Every line of the material is to be quoted verbatim, minus the pictures.

:::

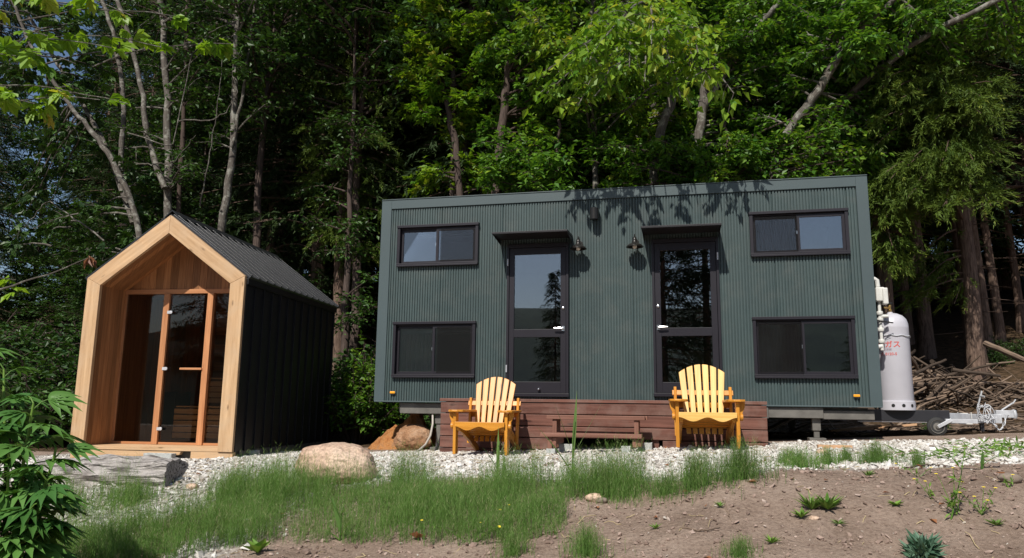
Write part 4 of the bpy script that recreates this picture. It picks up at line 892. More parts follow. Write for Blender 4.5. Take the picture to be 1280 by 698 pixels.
# shaded leafy trees between the cedars: foliage from the ground up, so no light comes through
def filler(name, label, x, y, h, n, group):
    z = ground_at(x, y); path = [(x, y, z), (x+.1, y, z+h*.3), (x-.1, y+.1, z+h*.6), (x, y, z+h)]
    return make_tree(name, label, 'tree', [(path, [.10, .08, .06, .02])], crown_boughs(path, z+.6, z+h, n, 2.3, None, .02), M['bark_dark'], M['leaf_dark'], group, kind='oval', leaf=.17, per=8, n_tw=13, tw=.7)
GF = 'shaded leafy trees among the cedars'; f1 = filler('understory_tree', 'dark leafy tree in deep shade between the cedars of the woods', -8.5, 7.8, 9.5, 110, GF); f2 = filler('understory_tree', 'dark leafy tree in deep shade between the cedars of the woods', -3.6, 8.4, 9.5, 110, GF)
for q, (x, y) in enumerate(((-6.3, 9.2), (-9.0, 9.5), (-1.6, 9.6), (.8, 8.2), (3.2, 9.4), (5.6, 8.8), (-9.5, 12), (-5, 12.2), (-14, 12.6), (-.5, 12.6), (4, 13), (8.2, 14.5), (12, 15), (16, 15.5), (19.5, 15), (-19, 13), (10, 18.5), (14.5, 19), (19, 20), (23, 19), (6, 17.5), (1, 17))):
    s = rng.uniform(.9, 1.15); dup((f1, f2)[q % 2], (x, y, ground_at(x, y)), rng.uniform(0, 6.28), s)
for q, (x, y) in enumerate(((-13.5, 10.5), (-16, 11.5), (-18.5, 12.5), (-15.5, 15), (-20.5, 17), (-23, 20), (-18, 20), (-11.5, 8.2))):
    s = rng.uniform(.42, .52); dup((f1, f2)[q % 2], (x, y, ground_at(x, y)), rng.uniform(0, 6.28), (s*1.5, s*1.5, s))

# --- cedars one can tell apart at right
def trunk_at(px, py, Y): p = at(px, py, Y); return p
defs = [  # base pixel, width px, depth, height, lean, crown start, label
    ((1221, 455), 21, 7.0, 17, (-.28, .0), 3.6, 'thickest cedar trunk rising just behind the heap of dead branches'),
    ((1236, 440), 12, 8.6, 17, (-.30, 0), 4.6, 'slim reddish cedar trunk just right of the thickest trunk'),
    ((1252, 428), 10, 9.6, 17, (-.42, 0), 5.2, 'slim cedar trunk second to the right of the thickest trunk'),
    ((1279, 420), 9, 10.8, 17, (-.35, 0), 5.6, 'thin cedar trunk at the right edge of the picture'),
    ((1159, 450), 17, 9.0, 18, (-.12, 0), 5.0, 'dim cedar trunk standing right behind the gas cylinder'),
    ((1137, 452), 12, 11.0, 18, (-.1, 0), 5.5, 'dim slimmer cedar trunk left of the one behind the gas cylinder'),
    ((1111, 440), 13, 6.0, 16, (-.10, 0), 4.0, 'cedar trunk rising at the right corner of the green house')]
for (bp, wpx, Yd, h, lean, z0, lab) in defs:
    p = at(bp[0], bp[1], Yd); zg = ground_at(p[0], p[1])
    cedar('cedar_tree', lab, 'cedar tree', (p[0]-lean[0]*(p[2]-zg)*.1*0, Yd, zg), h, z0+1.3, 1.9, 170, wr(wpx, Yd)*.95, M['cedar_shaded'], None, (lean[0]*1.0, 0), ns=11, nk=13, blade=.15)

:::

The completed task
Write part 4 of the bpy script that recreates this picture. It picks up at line 892. More parts follow. Write for Blender 4.5. Take the picture to be 1280 by 698 pixels.
# shaded leafy trees between the cedars: foliage from the ground up, so no light comes through
def filler(name, label, x, y, h, n, group):
    z = ground_at(x, y); path = [(x, y, z), (x+.1, y, z+h*.3), (x-.1, y+.1, z+h*.6), (x, y, z+h)]
    return make_tree(name, label, 'tree', [(path, [.10, .08, .06, .02])], crown_boughs(path, z+.6, z+h, n, 2.3, None, .02), M['bark_dark'], M['leaf_dark'], group, kind='oval', leaf=.17, per=8, n_tw=13, tw=.7)
GF = 'shaded leafy trees among the cedars'; f1 = filler('understory_tree', 'dark leafy tree in deep shade between the cedars of the woods', -8.5, 7.8, 9.5, 110, GF); f2 = filler('understory_tree', 'dark leafy tree in deep shade between the cedars of the woods', -3.6, 8.4, 9.5, 110, GF)
for q, (x, y) in enumerate(((-6.3, 9.2), (-9.0, 9.5), (-1.6, 9.6), (.8, 8.2), (3.2, 9.4), (5.6, 8.8), (-9.5, 12), (-5, 12.2), (-14, 12.6), (-.5, 12.6), (4, 13), (8.2, 14.5), (12, 15), (16, 15.5), (19.5, 15), (-19, 13), (10, 18.5), (14.5, 19), (19, 20), (23, 19), (6, 17.5), (1, 17))):
    s = rng.uniform(.9, 1.15); dup((f1, f2)[q % 2], (x, y, ground_at(x, y)), rng.uniform(0, 6.28), s)
for q, (x, y) in enumerate(((-13.5, 10.5), (-16, 11.5), (-18.5, 12.5), (-15.5, 15), (-20.5, 17), (-23, 20), (-18, 20), (-11.5, 8.2))):
    s = rng.uniform(.42, .52); dup((f1, f2)[q % 2], (x, y, ground_at(x, y)), rng.uniform(0, 6.28), (s*1.5, s*1.5, s))

# --- cedars one can tell apart at right
def trunk_at(px, py, Y): p = at(px, py, Y); return p
defs = [  # base pixel, width px, depth, height, lean, crown start, label
    ((1221, 455), 21, 7.0, 17, (-.28, .0), 3.6, 'thickest cedar trunk rising just behind the heap of dead branches'),
    ((1236, 440), 12, 8.6, 17, (-.30, 0), 4.6, 'slim reddish cedar trunk just right of the thickest trunk'),
    ((1252, 428), 10, 9.6, 17, (-.42, 0), 5.2, 'slim cedar trunk second to the right of the thickest trunk'),
    ((1279, 420), 9, 10.8, 17, (-.35, 0), 5.6, 'thin cedar trunk at the right edge of the picture'),
    ((1159, 450), 17, 9.0, 18, (-.12, 0), 5.0, 'dim cedar trunk standing right behind the gas cylinder'),
    ((1137, 452), 12, 11.0, 18, (-.1, 0), 5.5, 'dim slimmer cedar trunk left of the one behind the gas cylinder'),
    ((1111, 440), 13, 6.0, 16, (-.10, 0), 4.0, 'cedar trunk rising at the right corner of the green house')]
for (bp, wpx, Yd, h, lean, z0, lab) in defs:
    p = at(bp[0], bp[1], Yd); zg = ground_at(p[0], p[1])
    cedar('cedar_tree', lab, 'cedar tree', (p[0]-lean[0]*(p[2]-zg)*.1*0, Yd, zg), h, z0+1.3, 1.9, 170, wr(wpx, Yd)*.95, M['cedar_shaded'], None, (lean[0]*1.0, 0), ns=11, nk=13, blade=.15)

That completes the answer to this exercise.